Antes de esto, Brautigan practicó la poesía y conoció la pobreza y la soledad que el artista original debe padecer antes de alcanzar a su público, esquivo por naturaleza a toda novedad. Y luego, en 1964, el fracaso con su primera novela, Un general de la confederación de Big Sur, la reescritura libérrima de la historia americana y, en especial, de la guerra civil que había liberado a los afroamericanos de la esclavitud para esclavizar a todo un país en la industria, los negocios y el culto al dinero. Esto Melville ya lo había contado con incomparable humor negro, de modo que Brautigan lo contó actualizándolo con el humor y la alegre ingenuidad de un blanco que tuviera el alma y la sensibilidad de los indios, esos grandes excluidos de la historia americana. Fracasó porque la historia, por excéntrica que fuera la revisión, apenas interesaba a los que sólo perseguían la quimera de una vida alternativa. Pero triunfó en 1967, fecha clave en la cronología hippie, con La pesca de la trucha en América, donde Brautigan reinventa el espacio americano, con una voz única y una mirada insolente que traza un nuevo mapa mental y una nueva geografía del país a partir de la estrambótica vivencia de los marginados de la sociedad y la cultura, en contacto permanente con las fuerzas primigenias de una naturaleza tan expoliada como sublime. Brautigan era el heredero de la moderna tradición picaresca y cómica inaugurada por Mark Twain, la de Hukcleberry Finn, sobre todo, la tradición de los niños salvajes que dan la espalda a la sociedad puritana y represora y a la educación convencional y se sumergen sin prejuicios en el parque de atracciones de la realidad en compañía del amigo negro, un igual en la aventura de la vida. Así es la segunda novela publicada de Brautigan, la primera escrita en realidad, un viaje lírico hilarante al confín de la libertad y la fraternidad humanas más allá de las razas y los sexos. Y así lo recibieron sus millones de lectores y fans, como guía lúdica para escapar de las convenciones vigentes y biblia profana para adentrarse, sin brújula, en el territorio inexplorado de la utopía libertaria.

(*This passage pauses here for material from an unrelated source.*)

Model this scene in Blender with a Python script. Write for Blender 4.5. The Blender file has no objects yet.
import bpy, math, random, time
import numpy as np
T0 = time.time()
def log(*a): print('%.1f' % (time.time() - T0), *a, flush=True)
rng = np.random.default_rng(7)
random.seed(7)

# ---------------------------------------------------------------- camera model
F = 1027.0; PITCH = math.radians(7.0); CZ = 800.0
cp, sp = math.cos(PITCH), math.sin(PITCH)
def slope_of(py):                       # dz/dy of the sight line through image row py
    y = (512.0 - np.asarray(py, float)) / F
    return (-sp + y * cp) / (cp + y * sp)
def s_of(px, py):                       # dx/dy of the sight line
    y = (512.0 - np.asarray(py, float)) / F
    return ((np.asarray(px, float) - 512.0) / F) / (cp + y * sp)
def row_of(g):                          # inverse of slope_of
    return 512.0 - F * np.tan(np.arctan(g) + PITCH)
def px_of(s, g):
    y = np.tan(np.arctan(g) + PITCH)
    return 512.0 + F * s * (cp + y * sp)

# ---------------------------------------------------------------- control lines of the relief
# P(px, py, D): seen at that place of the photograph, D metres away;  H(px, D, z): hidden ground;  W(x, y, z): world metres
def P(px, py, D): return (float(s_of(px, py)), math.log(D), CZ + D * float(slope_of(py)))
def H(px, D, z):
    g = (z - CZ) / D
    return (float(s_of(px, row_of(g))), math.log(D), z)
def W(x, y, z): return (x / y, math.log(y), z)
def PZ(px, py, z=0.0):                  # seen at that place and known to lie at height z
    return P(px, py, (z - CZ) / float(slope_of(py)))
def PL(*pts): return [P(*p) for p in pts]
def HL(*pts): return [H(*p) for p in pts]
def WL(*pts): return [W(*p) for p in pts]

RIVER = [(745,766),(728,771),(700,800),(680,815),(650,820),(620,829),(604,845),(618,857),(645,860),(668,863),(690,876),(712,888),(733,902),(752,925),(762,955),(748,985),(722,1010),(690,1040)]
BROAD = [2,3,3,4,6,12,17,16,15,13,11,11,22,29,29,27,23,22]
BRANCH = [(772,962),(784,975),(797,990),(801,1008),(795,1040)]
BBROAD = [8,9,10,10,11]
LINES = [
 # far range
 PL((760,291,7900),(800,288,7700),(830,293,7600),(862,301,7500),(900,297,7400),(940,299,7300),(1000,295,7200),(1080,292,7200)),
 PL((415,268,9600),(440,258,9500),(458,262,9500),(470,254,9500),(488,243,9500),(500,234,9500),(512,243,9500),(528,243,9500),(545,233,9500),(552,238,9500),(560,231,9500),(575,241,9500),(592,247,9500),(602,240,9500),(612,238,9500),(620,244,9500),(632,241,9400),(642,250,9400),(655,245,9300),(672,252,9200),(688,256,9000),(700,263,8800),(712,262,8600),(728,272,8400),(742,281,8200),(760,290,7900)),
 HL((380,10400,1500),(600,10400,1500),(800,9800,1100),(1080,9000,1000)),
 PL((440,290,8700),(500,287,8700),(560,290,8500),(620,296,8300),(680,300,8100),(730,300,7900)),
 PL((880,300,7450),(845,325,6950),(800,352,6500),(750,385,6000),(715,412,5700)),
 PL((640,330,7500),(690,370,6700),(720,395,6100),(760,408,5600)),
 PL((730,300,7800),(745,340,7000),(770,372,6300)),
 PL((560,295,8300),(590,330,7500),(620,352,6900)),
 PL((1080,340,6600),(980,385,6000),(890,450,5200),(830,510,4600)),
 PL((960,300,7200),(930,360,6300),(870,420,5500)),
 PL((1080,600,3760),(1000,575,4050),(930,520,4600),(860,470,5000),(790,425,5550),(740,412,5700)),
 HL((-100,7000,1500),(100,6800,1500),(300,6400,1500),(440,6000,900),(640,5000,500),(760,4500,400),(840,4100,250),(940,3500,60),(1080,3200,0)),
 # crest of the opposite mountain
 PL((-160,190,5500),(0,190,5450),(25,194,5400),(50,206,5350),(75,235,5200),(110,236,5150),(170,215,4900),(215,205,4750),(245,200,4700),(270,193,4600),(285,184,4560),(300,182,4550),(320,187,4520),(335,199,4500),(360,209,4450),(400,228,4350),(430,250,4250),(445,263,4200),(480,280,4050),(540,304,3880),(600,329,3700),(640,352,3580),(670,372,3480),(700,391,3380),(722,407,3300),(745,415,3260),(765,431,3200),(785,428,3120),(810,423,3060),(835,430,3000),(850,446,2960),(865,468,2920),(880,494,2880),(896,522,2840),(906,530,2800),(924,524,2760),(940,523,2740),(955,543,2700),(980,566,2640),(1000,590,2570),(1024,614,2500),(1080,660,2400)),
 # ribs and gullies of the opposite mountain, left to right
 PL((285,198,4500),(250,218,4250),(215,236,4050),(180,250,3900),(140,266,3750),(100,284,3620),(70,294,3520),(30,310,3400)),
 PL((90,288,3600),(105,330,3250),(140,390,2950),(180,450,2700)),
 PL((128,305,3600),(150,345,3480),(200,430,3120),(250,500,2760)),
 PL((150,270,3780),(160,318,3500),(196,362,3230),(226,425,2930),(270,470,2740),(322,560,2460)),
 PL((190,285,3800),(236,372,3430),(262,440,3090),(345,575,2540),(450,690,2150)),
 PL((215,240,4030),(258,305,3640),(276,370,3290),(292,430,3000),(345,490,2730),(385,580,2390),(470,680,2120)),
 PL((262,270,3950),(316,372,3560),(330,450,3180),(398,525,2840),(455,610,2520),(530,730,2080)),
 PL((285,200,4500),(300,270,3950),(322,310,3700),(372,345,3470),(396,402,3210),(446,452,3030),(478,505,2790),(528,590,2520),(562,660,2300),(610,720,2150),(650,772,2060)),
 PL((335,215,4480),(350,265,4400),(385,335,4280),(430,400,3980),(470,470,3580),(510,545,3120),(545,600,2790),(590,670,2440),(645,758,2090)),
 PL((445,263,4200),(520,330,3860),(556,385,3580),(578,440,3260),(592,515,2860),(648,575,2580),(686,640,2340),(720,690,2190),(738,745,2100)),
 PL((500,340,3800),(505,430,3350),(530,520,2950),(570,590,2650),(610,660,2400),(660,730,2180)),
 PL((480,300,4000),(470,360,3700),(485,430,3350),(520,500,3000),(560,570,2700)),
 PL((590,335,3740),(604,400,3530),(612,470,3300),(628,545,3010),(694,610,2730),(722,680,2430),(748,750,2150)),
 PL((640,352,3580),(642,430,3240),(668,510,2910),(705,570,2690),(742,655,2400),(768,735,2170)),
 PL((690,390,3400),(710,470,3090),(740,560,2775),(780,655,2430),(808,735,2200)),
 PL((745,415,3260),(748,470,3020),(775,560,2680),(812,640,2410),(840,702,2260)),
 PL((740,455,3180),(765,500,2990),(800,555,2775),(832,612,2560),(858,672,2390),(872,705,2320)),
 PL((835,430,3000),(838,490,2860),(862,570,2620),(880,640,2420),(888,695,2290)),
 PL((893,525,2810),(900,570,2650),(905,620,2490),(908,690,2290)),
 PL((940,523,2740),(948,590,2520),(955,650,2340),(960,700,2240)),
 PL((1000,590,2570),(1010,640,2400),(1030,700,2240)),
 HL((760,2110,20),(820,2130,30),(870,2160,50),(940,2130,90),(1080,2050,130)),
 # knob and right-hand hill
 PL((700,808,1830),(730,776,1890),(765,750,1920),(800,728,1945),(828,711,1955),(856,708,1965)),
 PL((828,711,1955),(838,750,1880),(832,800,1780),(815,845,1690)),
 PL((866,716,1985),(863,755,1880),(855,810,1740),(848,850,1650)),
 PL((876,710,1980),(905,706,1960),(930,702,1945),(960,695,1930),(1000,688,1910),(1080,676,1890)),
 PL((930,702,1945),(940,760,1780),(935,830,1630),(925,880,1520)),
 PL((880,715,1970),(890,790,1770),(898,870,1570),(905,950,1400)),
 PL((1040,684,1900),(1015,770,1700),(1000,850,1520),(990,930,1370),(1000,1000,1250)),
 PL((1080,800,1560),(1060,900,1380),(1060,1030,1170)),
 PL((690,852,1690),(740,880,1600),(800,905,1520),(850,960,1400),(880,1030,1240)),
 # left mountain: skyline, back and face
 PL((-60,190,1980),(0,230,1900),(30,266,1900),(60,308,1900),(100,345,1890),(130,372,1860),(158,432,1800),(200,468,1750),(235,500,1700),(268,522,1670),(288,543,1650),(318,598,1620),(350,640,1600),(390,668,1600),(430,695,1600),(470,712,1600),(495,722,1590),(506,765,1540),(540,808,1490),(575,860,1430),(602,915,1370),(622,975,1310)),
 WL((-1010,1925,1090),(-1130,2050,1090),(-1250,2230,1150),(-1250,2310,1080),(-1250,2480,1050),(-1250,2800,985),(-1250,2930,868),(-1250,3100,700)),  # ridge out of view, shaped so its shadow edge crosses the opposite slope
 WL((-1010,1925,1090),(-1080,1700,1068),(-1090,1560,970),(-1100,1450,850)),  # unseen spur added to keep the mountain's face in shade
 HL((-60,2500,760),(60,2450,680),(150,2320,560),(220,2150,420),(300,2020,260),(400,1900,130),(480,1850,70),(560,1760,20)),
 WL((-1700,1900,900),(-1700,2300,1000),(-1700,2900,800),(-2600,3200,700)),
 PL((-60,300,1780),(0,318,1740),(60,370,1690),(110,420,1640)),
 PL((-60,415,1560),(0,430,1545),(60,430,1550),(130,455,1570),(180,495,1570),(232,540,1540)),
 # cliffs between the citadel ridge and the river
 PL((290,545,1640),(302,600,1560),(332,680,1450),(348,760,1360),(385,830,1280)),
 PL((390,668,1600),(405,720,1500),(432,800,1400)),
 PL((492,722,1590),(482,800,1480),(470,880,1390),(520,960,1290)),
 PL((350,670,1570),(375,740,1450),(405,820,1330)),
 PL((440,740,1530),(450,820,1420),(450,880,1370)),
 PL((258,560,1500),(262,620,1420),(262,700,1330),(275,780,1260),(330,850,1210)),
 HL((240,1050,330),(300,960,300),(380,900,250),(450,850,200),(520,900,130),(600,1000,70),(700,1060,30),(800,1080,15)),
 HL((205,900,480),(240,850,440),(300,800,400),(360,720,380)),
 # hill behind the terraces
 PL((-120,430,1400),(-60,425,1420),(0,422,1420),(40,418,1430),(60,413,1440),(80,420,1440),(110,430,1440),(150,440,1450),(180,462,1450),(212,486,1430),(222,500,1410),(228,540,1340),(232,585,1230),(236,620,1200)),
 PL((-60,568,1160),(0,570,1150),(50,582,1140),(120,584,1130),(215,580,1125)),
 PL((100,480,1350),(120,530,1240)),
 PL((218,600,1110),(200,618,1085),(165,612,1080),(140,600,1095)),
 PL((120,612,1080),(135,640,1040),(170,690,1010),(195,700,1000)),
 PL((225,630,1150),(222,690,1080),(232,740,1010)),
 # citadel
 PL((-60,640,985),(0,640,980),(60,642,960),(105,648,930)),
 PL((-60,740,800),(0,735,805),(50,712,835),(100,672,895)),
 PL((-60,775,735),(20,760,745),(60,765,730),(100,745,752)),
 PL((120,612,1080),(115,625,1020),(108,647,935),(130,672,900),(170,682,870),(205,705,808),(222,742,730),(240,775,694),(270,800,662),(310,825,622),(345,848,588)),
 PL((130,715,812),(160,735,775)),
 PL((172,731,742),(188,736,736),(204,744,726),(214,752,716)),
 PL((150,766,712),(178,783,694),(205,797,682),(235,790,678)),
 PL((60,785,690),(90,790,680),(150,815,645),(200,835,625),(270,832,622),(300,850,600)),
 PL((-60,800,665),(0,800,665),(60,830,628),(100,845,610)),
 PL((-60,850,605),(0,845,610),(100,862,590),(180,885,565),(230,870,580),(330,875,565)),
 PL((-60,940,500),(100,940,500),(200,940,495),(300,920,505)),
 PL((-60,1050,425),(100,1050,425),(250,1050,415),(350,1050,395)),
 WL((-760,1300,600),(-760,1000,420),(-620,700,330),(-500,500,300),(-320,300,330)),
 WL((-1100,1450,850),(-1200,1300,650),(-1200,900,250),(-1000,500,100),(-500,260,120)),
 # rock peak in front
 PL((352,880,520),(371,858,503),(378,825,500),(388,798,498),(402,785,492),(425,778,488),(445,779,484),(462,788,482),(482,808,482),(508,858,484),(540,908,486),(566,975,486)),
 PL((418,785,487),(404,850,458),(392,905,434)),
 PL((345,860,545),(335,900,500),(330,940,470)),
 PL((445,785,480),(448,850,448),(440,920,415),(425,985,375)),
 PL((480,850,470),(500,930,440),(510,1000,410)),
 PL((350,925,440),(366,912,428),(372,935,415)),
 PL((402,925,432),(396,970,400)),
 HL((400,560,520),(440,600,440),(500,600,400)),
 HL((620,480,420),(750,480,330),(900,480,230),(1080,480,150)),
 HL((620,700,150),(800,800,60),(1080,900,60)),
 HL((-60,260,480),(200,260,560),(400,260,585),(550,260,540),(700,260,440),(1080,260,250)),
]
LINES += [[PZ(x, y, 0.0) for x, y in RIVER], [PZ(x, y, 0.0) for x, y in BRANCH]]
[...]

Eso es también En azúcar de sandía, publicada en el revolucionario 1968: una fantasía libidinal sobre la verdadera vida, como reclamaba el comunero Rimbaud. Una utopía (“yoMUERTE”) localizada en una comuna genuina donde el egoísmo está proscrito y las casas y las cosas están fabricadas con “azúcar de sandía”, ese material metafórico con que el deseo de sus habitantes aspira a reconstruir la realidad sin hipotecas culturales. Con gran ironía narrativa, el libro termina justo cuando está a punto de comenzar una fiesta para celebrar la desaparición de los más insidiosos antagonistas de la comunidad, la banda autodestructiva de “enHERVOR”. Por desgracia para todos, en la realidad de los años posteriores, los valores negativos de “enHERVOR” recuperaron el control de la historia americana, como Pynchon (otro compinche posible de Brautigan) supo contar con mayor pesimismo en Vineland, y la siniestra pandilla de facinerosos y borrachos volvió a doparse a diario con el oscuro licor que destilan todas las cosas que habría que olvidar (inolvidable “Olvidería”) para que las cosas fueran, precisamente, de otro modo.
Esta jubilosa trilogía novelesca de Brautigan, publicada en el último año por Blackie Books con fascinante diseño y espléndidas traducciones, dice al desanimado lector actual, por medio de sus metáforas haiku y sus juegos de escritura y su humor contagioso, mucho más sobre lo que significaron los sesenta en la historia de la cultura que su olvido prematuro como escritor, a todas luces injusto e injustificable, o su cadáver putrefacto, por más que éste también nos resulte, es el signo de los tiempos, de una elocuencia perturbadora.
En homenaje a su estupenda novela The Abortion (1971), se creó hace años en la sede de la Biblioteca Brautigan, dedicada a su obra completa, una sección original donde se acogían manuscritos impublicados como forma de reconocimiento a todo lo que no es posible, fracasa o queda sin realizar. La utopía de la literatura.